Hello AskACatholic.com,

My spiritual life has been rather rocky for the past six months due to the death of my grandmother, so I am taking the time this Lent to get back on track. I am fifteen years old,
and I will be confirmed in less than a month. However, before I am confirmed, I would like
some questions answered:

  • How are Catholics saved?

I tend to find that the Catholic answer to this questions is much longer and more broader than
if you ask a Christian "How are Christians saved?".

I don't mind a long answer, I really don't, I just want an answer.

Phillip Shifflet
California, USA

  { How are Catholics saved? }

Mary Ann replied:

Hi Phillip,

We are saved by Christ or better we are redeemed by the grace of Christ, who enables us to cooperate with Him so that we can attain salvation. We possess the grace of salvation now, but we can lose it if we choose. We must run the race to the end to attain the prize.

In the whole process, the normal way the grace of Christ comes to us all along the way is through the sacraments of the Church, which is his extension in time and space, his body.

Mary Ann

John replied:

Hi Phillip,

Just to add to Mary Ann's answer:

Even the ability to "run the race to the end to attain the prize" comes from grace.

I like to put it this way. Salvation is complete act of Christ (from beginning to end) which requires our free will response to grace. Even our ability to respond to grace in a positive way is a gift of Christ. Now how the paradox between the sovereignty of God and our free will works is a mystery beyond our comprehension.

The bottom line is trust in Jesus.

John

Mary Ann followed-up:

I thought of a different way that the question could have been intended: How are we saved?

The answer is, by the obedience of Christ.
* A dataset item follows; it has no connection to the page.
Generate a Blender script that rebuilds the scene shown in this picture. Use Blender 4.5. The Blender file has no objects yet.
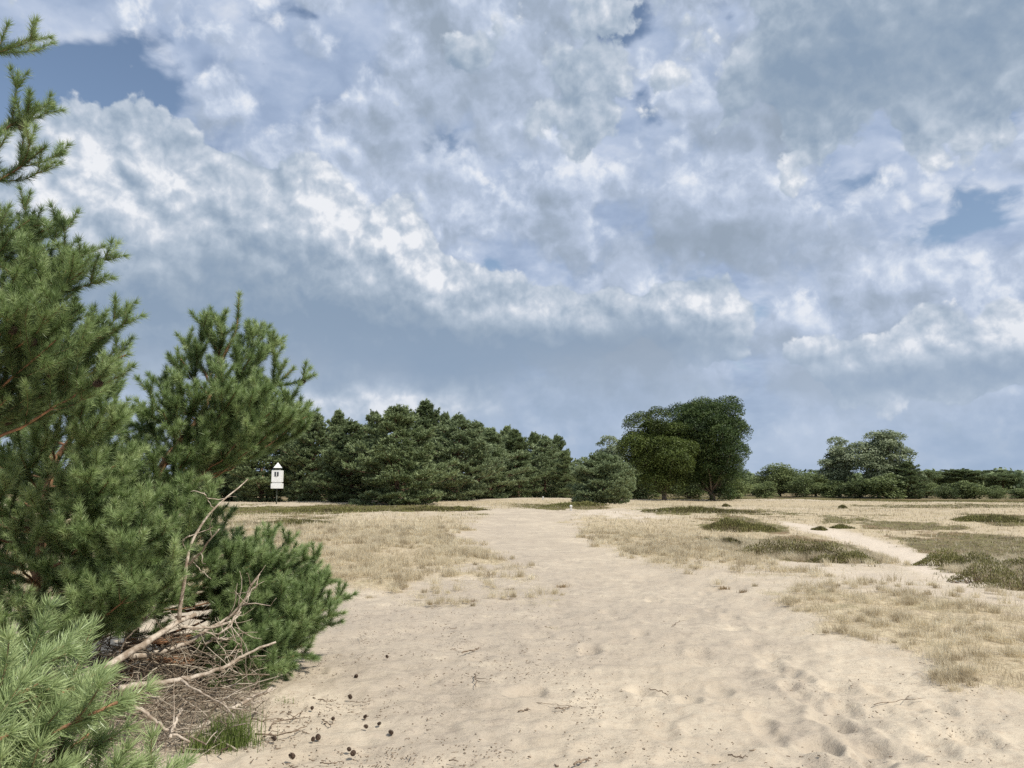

As God with a human nature, He is the only one who could have repaired the breach with God caused by Adam and Eve's disobedience. He accepted every sort of human evil done to Him with loving submission to the Father. He was obedient unto death, and since in death His divinity, His person, continued to possess his human nature (separated though it was into body and soul by death) He has even healed death, making himself the bridge to eternal life.

His Resurrection took is humanity into glory, and His Ascension united it with the Trinity so that He could send the Spirit to join us to the process. We pass into His life-giving "death-Resurrection-Ascension" at Baptism by the power of the Spirit.

(We enter the Ascension in two ways: in hope, and by our union with the Trinity, who indwell in our souls). We hope at our deaths that we will have been faithful to the action of the Spirit and we will enter eternal life.